## Begin

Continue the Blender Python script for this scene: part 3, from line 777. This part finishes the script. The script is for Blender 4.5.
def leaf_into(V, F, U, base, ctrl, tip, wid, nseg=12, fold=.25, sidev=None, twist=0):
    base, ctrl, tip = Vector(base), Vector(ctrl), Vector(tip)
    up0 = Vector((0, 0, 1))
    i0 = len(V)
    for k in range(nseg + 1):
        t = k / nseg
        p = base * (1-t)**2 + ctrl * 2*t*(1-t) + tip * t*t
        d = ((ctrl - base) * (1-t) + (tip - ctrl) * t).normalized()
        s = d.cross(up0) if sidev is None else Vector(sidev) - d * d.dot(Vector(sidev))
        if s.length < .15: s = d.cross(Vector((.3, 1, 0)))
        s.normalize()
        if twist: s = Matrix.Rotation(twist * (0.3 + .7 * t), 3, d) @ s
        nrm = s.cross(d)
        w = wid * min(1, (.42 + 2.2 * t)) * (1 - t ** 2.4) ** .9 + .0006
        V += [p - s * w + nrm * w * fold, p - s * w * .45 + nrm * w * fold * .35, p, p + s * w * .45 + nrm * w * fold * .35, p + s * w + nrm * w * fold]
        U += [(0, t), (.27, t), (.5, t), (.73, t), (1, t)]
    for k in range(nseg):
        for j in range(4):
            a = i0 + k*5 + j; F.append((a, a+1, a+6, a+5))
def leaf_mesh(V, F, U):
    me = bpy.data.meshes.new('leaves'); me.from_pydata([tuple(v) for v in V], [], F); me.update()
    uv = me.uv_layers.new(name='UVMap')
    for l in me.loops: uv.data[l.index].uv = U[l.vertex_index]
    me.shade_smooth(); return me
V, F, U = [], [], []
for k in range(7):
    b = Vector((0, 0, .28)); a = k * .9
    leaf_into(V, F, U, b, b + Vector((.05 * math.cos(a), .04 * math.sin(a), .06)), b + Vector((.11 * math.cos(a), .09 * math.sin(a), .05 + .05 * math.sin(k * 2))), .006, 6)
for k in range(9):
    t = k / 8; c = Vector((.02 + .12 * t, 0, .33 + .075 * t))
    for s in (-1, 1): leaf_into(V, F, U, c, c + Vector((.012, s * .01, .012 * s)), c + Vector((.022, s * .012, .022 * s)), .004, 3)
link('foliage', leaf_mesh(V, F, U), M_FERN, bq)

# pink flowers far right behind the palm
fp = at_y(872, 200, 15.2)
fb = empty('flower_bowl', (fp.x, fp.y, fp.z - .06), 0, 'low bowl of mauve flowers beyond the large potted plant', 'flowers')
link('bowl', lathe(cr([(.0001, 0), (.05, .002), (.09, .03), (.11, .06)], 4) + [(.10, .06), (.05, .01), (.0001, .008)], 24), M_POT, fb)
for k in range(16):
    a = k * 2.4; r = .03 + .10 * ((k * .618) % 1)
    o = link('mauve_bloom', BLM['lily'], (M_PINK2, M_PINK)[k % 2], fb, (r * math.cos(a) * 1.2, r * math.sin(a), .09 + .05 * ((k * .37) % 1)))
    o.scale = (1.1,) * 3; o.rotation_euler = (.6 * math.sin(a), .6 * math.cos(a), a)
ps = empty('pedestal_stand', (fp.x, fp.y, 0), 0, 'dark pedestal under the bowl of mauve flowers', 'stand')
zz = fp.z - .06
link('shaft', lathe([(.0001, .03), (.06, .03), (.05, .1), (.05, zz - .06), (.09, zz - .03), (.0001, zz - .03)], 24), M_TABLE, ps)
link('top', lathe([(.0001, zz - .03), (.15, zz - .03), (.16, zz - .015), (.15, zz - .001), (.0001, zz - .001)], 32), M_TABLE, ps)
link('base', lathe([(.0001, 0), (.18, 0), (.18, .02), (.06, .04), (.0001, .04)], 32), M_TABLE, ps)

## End

:: Requirement ::
Each line of the listing above should be output exactly.

:: Solution to this problem ::
Continue the Blender Python script for this scene: part 3, from line 777. This part finishes the script. The script is for Blender 4.5.
def leaf_into(V, F, U, base, ctrl, tip, wid, nseg=12, fold=.25, sidev=None, twist=0):
    base, ctrl, tip = Vector(base), Vector(ctrl), Vector(tip)
    up0 = Vector((0, 0, 1))
    i0 = len(V)
    for k in range(nseg + 1):
        t = k / nseg
        p = base * (1-t)**2 + ctrl * 2*t*(1-t) + tip * t*t
        d = ((ctrl - base) * (1-t) + (tip - ctrl) * t).normalized()
        s = d.cross(up0) if sidev is None else Vector(sidev) - d * d.dot(Vector(sidev))
        if s.length < .15: s = d.cross(Vector((.3, 1, 0)))
        s.normalize()
        if twist: s = Matrix.Rotation(twist * (0.3 + .7 * t), 3, d) @ s
        nrm = s.cross(d)
        w = wid * min(1, (.42 + 2.2 * t)) * (1 - t ** 2.4) ** .9 + .0006
        V += [p - s * w + nrm * w * fold, p - s * w * .45 + nrm * w * fold * .35, p, p + s * w * .45 + nrm * w * fold * .35, p + s * w + nrm * w * fold]
        U += [(0, t), (.27, t), (.5, t), (.73, t), (1, t)]
    for k in range(nseg):
        for j in range(4):
            a = i0 + k*5 + j; F.append((a, a+1, a+6, a+5))
def leaf_mesh(V, F, U):
    me = bpy.data.meshes.new('leaves'); me.from_pydata([tuple(v) for v in V], [], F); me.update()
    uv = me.uv_layers.new(name='UVMap')
    for l in me.loops: uv.data[l.index].uv = U[l.vertex_index]
    me.shade_smooth(); return me
V, F, U = [], [], []
for k in range(7):
    b = Vector((0, 0, .28)); a = k * .9
    leaf_into(V, F, U, b, b + Vector((.05 * math.cos(a), .04 * math.sin(a), .06)), b + Vector((.11 * math.cos(a), .09 * math.sin(a), .05 + .05 * math.sin(k * 2))), .006, 6)
for k in range(9):
    t = k / 8; c = Vector((.02 + .12 * t, 0, .33 + .075 * t))
    for s in (-1, 1): leaf_into(V, F, U, c, c + Vector((.012, s * .01, .012 * s)), c + Vector((.022, s * .012, .022 * s)), .004, 3)
link('foliage', leaf_mesh(V, F, U), M_FERN, bq)

# pink flowers far right behind the palm
fp = at_y(872, 200, 15.2)
fb = empty('flower_bowl', (fp.x, fp.y, fp.z - .06), 0, 'low bowl of mauve flowers beyond the large potted plant', 'flowers')
link('bowl', lathe(cr([(.0001, 0), (.05, .002), (.09, .03), (.11, .06)], 4) + [(.10, .06), (.05, .01), (.0001, .008)], 24), M_POT, fb)
for k in range(16):
    a = k * 2.4; r = .03 + .10 * ((k * .618) % 1)
    o = link('mauve_bloom', BLM['lily'], (M_PINK2, M_PINK)[k % 2], fb, (r * math.cos(a) * 1.2, r * math.sin(a), .09 + .05 * ((k * .37) % 1)))
    o.scale = (1.1,) * 3; o.rotation_euler = (.6 * math.sin(a), .6 * math.cos(a), a)
ps = empty('pedestal_stand', (fp.x, fp.y, 0), 0, 'dark pedestal under the bowl of mauve flowers', 'stand')
zz = fp.z - .06
link('shaft', lathe([(.0001, .03), (.06, .03), (.05, .1), (.05, zz - .06), (.09, zz - .03), (.0001, zz - .03)], 24), M_TABLE, ps)
link('top', lathe([(.0001, zz - .03), (.15, zz - .03), (.16, zz - .015), (.15, zz - .001), (.0001, zz - .001)], 32), M_TABLE, ps)
link('base', lathe([(.0001, 0), (.18, 0), (.18, .02), (.06, .04), (.0001, .04)], 32), M_TABLE, ps)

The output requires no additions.